> _SET PROBLEM_: Reproduce exactly the lines below, from the first one through the line containing "def R(d): return math.radians(d)", and omit any pictures.
----------------
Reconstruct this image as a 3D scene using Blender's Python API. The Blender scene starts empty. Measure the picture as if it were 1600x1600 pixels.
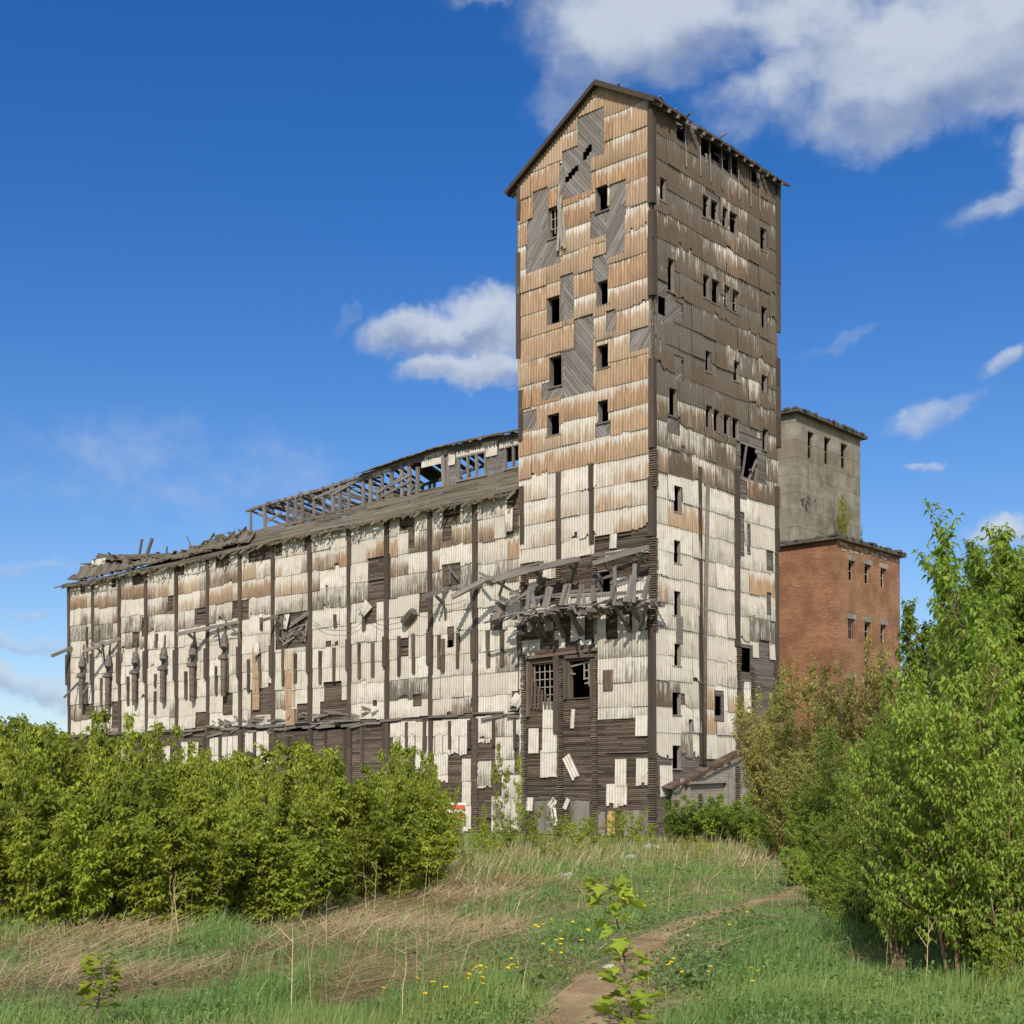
import bpy, bmesh, math, random
import numpy as np
from mathutils import Vector
random.seed(7); RNG = np.random.default_rng(7)
SC = bpy.context.scene; COL = SC.collection
def R(d): return math.radians(d)

# ------------------------------------------------------------------ survey of the place
F_PX, HOR, ROLL, EYE_Z = 2085.0, 1230.0, 0.0035, 2.15
def ray(px, py):
    dx, dy = px-800.0, HOR-py
    return ((dx*math.cos(ROLL)+dy*math.sin(ROLL))/F_PX, 1.0, (dy*math.cos(ROLL)-dx*math.sin(ROLL))/F_PX)
def at_depth(px, py, d):
    r = ray(px, py); return Vector((r[0]*d, d, EYE_Z+r[2]*d))
CX, CY = 5.91, 56.0                          # near corner of the tower
LD = (-0.748, 0.6637); RD = (0.6637, 0.748)  # along the front, along the side
class Face:
    def __init__(s, O, U, N): s.O, s.U, s.N = O, U, N
    def P(s, u, z, off=0.0):
        return Vector((s.O[0]+s.U[0]*u+s.N[0]*off, s.O[1]+s.U[1]*u+s.N[1]*off, z))
    def uz(s, px, py, off=0.0):
        r = ray(px, py)
        k = (off+s.O[0]*s.N[0]+s.O[1]*s.N[1])/(r[0]*s.N[0]+s.N[1]*r[1])
        return ((k*r[0]-s.O[0])*s.U[0]+(k-s.O[1])*s.U[1], EYE_Z+k*r[2])
    def X(s, px, py, off=0.0):
        u, z = s.uz(px, py, off); return s.P(u, z, off)
    def rect(s, x0, y0, x1, y1):
        ym, xm = (y0+y1)/2, (x0+x1)/2
        a, b = s.uz(x0, ym)[0], s.uz(x1, ym)[0]
        c, d = s.uz(xm, y1)[1], s.uz(xm, y0)[1]
        return (min(a, b), max(a, b), c, d)
FRONT = Face((CX, CY), LD, (-RD[0], -RD[1]))
SIDE = Face((CX, CY), RD, (-LD[0], -LD[1]))
WING = Face((CX+RD[0]*.12, CY+RD[1]*.12), LD, (-RD[0], -RD[1]))
def setback(w): return Face((CX+RD[0]*w, CY+RD[1]*w), LD, (-RD[0], -RD[1]))

# ------------------------------------------------------------------ mesh collecting
class MB:
    def __init__(s): s.v=[]; s.f=[]; s.w=[]; s.uv=[]; s.uv2=[]; s.wear=(.5,.5,.5); s.vary=0.0
    def _w(s):
        if s.vary:
            k = random.uniform(-s.vary, s.vary); return (min(1,max(0,s.wear[0]+k)), s.wear[1], random.random())
        return s.wear
    def face(s, pts, wear=None, uv=None, uv2=None):
        b = len(s.v); s.v += [tuple(p) for p in pts]; s.f.append(tuple(range(b, b+len(pts))))
        s.w.append(wear or s.wear); s.uv.append(uv or [(0,0)]*len(pts)); s.uv2.append(uv2 or [(0,0)]*len(pts))
    def hexa(s, c, wear=None):                     # 8 corners: bottom 0-3, top 4-7
        b = len(s.v); s.v += [tuple(p) for p in c]; w = wear or s._w()
        L = [(Vector(c[1])-Vector(c[0])).length, (Vector(c[3])-Vector(c[0])).length, (Vector(c[4])-Vector(c[0])).length]
        o = random.random()*20
        for q, (i, j) in (((3,2,1,0),(0,1)),((4,5,6,7),(0,1)),((0,1,5,4),(0,2)),((1,2,6,5),(1,2)),((2,3,7,6),(0,2)),((3,0,4,7),(1,2))):
            s.f.append(tuple(b+k for k in q)); s.w.append(w)
            a, d = L[i], L[j]
            uv = [(0,0),(a,0),(a,d),(0,d)]
            if d > a: uv = [(0,0),(0,a),(d,a),(d,0)]
            s.uv.append([(x+o, y+o) for x, y in uv]); s.uv2.append([(0,0)]*4)
    def box(s, x0,x1,y0,y1,z0,z1):
        s.hexa([(x0,y0,z0),(x1,y0,z0),(x1,y1,z0),(x0,y1,z0),(x0,y0,z1),(x1,y0,z1),(x1,y1,z1),(x0,y1,z1)])
    def fbox(s, fc, u0,u1,z0,z1,o0,o1, rot=0.0, wear=None):
        um, zm = (u0+u1)/2, (z0+z1)/2; c, sn = math.cos(rot), math.sin(rot)
        def q(u, z, o): 
            du, dz = u-um, z-zm; return fc.P(um+du*c-dz*sn, zm+du*sn+dz*c, o)
        s.hexa([q(u0,z0,o1),q(u1,z0,o1),q(u1,z0,o0),q(u0,z0,o0),q(u0,z1,o1),q(u1,z1,o1),q(u1,z1,o0),q(u0,z1,o0)], wear)
    def beam(s, p, q, w, h=None, up=(0,0,1), taper=1.0):
        p, q = Vector(p), Vector(q); h = h or w; d = q-p
        if d.length < 1e-4: return
        d.normalize(); a = d.cross(Vector(up))
        if a.length < .05: a = d.cross(Vector((1,0.3,0)))
        a.normalize(); b = a.cross(d)
        def ring(c, k): return [c+a*(-w/2*k)+b*(-h/2*k), c+a*(w/2*k)+b*(-h/2*k), c+a*(w/2*k)+b*(h/2*k), c+a*(-w/2*k)+b*(h/2*k)]
        s.hexa(ring(p,1)+ring(q,taper))
    def tube(s, pts, rad, n=8, cap=True, wear=None):
        pts = [Vector(p) for p in pts]; rings = []; w = wear or s._w(); b0 = len(s.v)
        for i, p in enumerate(pts):
            d = (pts[min(i+1,len(pts)-1)]-pts[max(i-1,0)]).normalized()
            a = d.cross(Vector((0,0,1)))
            if a.length < .1: a = d.cross(Vector((0,1,0)))
            a.normalize(); b = a.cross(d); r = rad[i] if hasattr(rad,'__len__') else rad
            rings.append(len(s.v))
            for k in range(n):
                t = 2*math.pi*k/n; s.v.append(tuple(p+a*(r*math.cos(t))+b*(r*math.sin(t))))
        for i in range(len(pts)-1):
            for k in range(n):
                k2 = (k+1)%n
                s.f.append((rings[i]+k, rings[i]+k2, rings[i+1]+k2, rings[i+1]+k)); s.w.append(w)
                s.uv.append([(i*.3,k*.1),(i*.3,k*.1+.1),(i*.3+.3,k*.1+.1),(i*.3+.3,k*.1)]); s.uv2.append([(0,0)]*4)
        if cap:
            for r, rev in ((rings[0],True),(rings[-1],False)):
                q = tuple(range(r, r+n)); q = q[::-1] if rev else q
                s.f.append(q); s.w.append(w); s.uv.append([(0,0)]*n); s.uv2.append([(0,0)]*n)
    def build(s, name, mat, parent=None, smooth=False):
        off = Vector(parent.get('_base', (0,0,0))) if parent else Vector((0,0,0))
        me = bpy.data.meshes.new(name)
        me.from_pydata([(v[0]-off.x, v[1]-off.y, v[2]-off.z) for v in s.v], [], s.f)
        at = me.attributes.new('wear', 'FLOAT_COLOR', 'FACE')
        at.data.foreach_set('color', np.array([(w[0],w[1],w[2],1) for w in s.w], dtype=np.float32).ravel())
        for nm, src in (('UVMap', s.uv), ('sheet', s.uv2)):
            l = me.uv_layers.new(name=nm)
            l.data.foreach_set('uv', np.array([c for f in src for c in f], dtype=np.float32).ravel())
        if smooth: me.polygons.foreach_set('use_smooth', [True]*len(me.polygons))
        me.materials.append(mat); me.update()
        o = bpy.data.objects.new(name, me); COL.objects.link(o)
        if parent: o.parent = parent; o['_base'] = tuple(off)
        return o
def build_split(mb, name, mat, parent, smooth=False, label=None):
    """one object per separate piece of what was collected"""
    n = len(mb.v); par = list(range(n))
    def find(a):
        while par[a] != a: par[a] = par[par[a]]; a = par[a]
        return a
    for f in mb.f:
        r = find(f[0])
        for k in f[1:]: par[find(k)] = r
    root = np.array([find(k) for k in range(n)]); ids, isl = np.unique(root, return_inverse=True); k = len(ids); V = np.array(mb.v)
    lo = np.full((k,3), np.inf); hi = np.full((k,3), -np.inf); np.minimum.at(lo, isl, V); np.maximum.at(hi, isl, V); size = (hi-lo).max(1)
    comp = np.full(k, -1); c = 0
    for s in range(k):
        if comp[s] >= 0: continue
        comp[s] = c; todo = [s]
        while todo:
            i = todo.pop(); gap = np.maximum(0, np.maximum(lo[i]-hi, lo-hi[i])); near = np.sqrt((gap**2).sum(1)) <= np.maximum(.02, .5*np.maximum(size[i], size))
            for j in np.nonzero(near & (comp < 0))[0]: comp[j] = c; todo.append(j)
        c += 1
    fc = [int(comp[isl[f[0]]]) for f in mb.f]; out = []
    for q in range(c):
        m2 = MB(); mp = {}
        for i, f in enumerate(mb.f):
            if fc[i] != q: continue
            g = []
            for v in f:
                if v not in mp: mp[v] = len(m2.v); m2.v.append(mb.v[v])
                g.append(mp[v])
            m2.f.append(tuple(g)); m2.w.append(mb.w[i]); m2.uv.append(mb.uv[i]); m2.uv2.append(mb.uv2[i])
        out.append(m2)
    out.sort(key=lambda m: -len(m.f)); obs = [m.build(name, mat, parent, smooth) for m in out]
    if label: obs[0]['label'] = label
    return obs[0]
def tri_mesh(name, V, F, tint, mat):
    me = bpy.data.meshes.new(name); n, m = len(V), len(F)
    me.vertices.add(n); me.vertices.foreach_set('co', np.asarray(V, dtype=np.float32).ravel())
    me.loops.add(3*m); me.loops.foreach_set('vertex_index', np.asarray(F, dtype=np.int32).ravel())
    me.polygons.add(m); me.polygons.foreach_set('loop_start', np.arange(0, 3*m, 3, dtype=np.int32))
    try: me.polygons.foreach_set('loop_total', np.full(m, 3, dtype=np.int32))
    except Exception: pass
    at = me.attributes.new('wear', 'FLOAT_COLOR', 'FACE')
    t = np.zeros((m,4), dtype=np.float32); t[:, :tint.shape[1]] = tint; t[:,3] = 1
    at.data.foreach_set('color', t.ravel())
    me.materials.append(mat); me.update(calc_edges=True); me.validate(); return me
def tag(o, label=None, cat=None, group=None, kind=None):
    if label: o['label'] = label
    if cat: o['category'] = cat
    if group: o['group'] = group
    if kind: o['kind'] = kind
    return o
def thing(name, label, cat, loc, group=None, rz=0.0):
    o = bpy.data.objects.new(name, None); COL.objects.link(o); o.empty_display_size = .3
    o.location = loc; o.rotation_euler.z = rz; o['_base'] = tuple(loc)
    return tag(o, label, cat, group)
def link_part(name, me, parent):
    o = bpy.data.objects.new(name, me); COL.objects.link(o); o.parent = parent; return o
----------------
> _EXPECTED ANSWER_:
Reconstruct this image as a 3D scene using Blender's Python API. The Blender scene starts empty. Measure the picture as if it were 1600x1600 pixels.
import bpy, bmesh, math, random
import numpy as np
from mathutils import Vector
random.seed(7); RNG = np.random.default_rng(7)
SC = bpy.context.scene; COL = SC.collection
def R(d): return math.radians(d)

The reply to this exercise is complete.